In terms of classifications this means we stick with the one curated by Harald Hammarström and do no longer store alternative classifications as e.g. from multitree. The rationale behind this cut was this: Over time there would have been a split between languoids which get updated, linked to bibliogrphical records, displayed for searches and the orphaned languoids, that no one curates. From our experience this implies confusion and possibly frustration, because there would be one part of the site that encourages feedback and actually incorporates it in new revisions and one part where this is not going to be the case.

Anyway, I admit "404 Not found" is probably not the best way to signal these decisions to our users - although it is a good way to signal it to search engines. So we now switched to responding with "410 Gone" to requests for languoid pages we no longer have and hope the explanation given here might spread :)

Glottolog and OLAC

As of August 23 Glottolog is a registered archive at OLAC. All Glottolog languoid pages will become available as OLAC achive records.

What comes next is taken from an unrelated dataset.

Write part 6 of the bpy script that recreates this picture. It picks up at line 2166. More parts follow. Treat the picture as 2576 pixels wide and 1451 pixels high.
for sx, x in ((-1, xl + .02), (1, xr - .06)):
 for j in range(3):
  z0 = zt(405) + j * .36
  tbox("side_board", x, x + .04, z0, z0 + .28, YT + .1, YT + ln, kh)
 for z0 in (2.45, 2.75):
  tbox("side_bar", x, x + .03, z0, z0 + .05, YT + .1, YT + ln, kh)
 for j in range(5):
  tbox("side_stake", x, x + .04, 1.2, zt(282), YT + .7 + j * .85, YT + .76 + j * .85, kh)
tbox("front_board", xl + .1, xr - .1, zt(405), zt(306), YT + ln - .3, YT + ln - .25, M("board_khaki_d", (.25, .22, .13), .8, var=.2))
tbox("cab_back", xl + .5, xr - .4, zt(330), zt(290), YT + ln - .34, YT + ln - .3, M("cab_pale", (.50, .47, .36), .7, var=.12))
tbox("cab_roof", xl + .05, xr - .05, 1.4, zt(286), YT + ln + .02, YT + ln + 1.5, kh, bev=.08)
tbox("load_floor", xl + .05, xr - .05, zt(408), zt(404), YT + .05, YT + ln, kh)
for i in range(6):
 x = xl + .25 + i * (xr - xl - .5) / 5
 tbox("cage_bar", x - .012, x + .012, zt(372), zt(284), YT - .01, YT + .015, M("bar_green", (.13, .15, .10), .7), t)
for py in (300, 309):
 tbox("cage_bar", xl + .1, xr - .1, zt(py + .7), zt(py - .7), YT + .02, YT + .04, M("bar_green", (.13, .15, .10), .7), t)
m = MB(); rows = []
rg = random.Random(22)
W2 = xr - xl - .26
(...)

It is still not clear to me, whether this is the kind of integration linguists want. It would also be possible to make all bibliographical records from Glottolog available on OLAC, but this would probably make OLAC less usable, because adding 200k records could marginalize the smaller archives.

So I think the workflow for "getting all information about language x" would be to look the language up on OLAC, then surf to the language's page on Glottolog to look up bibliographical references.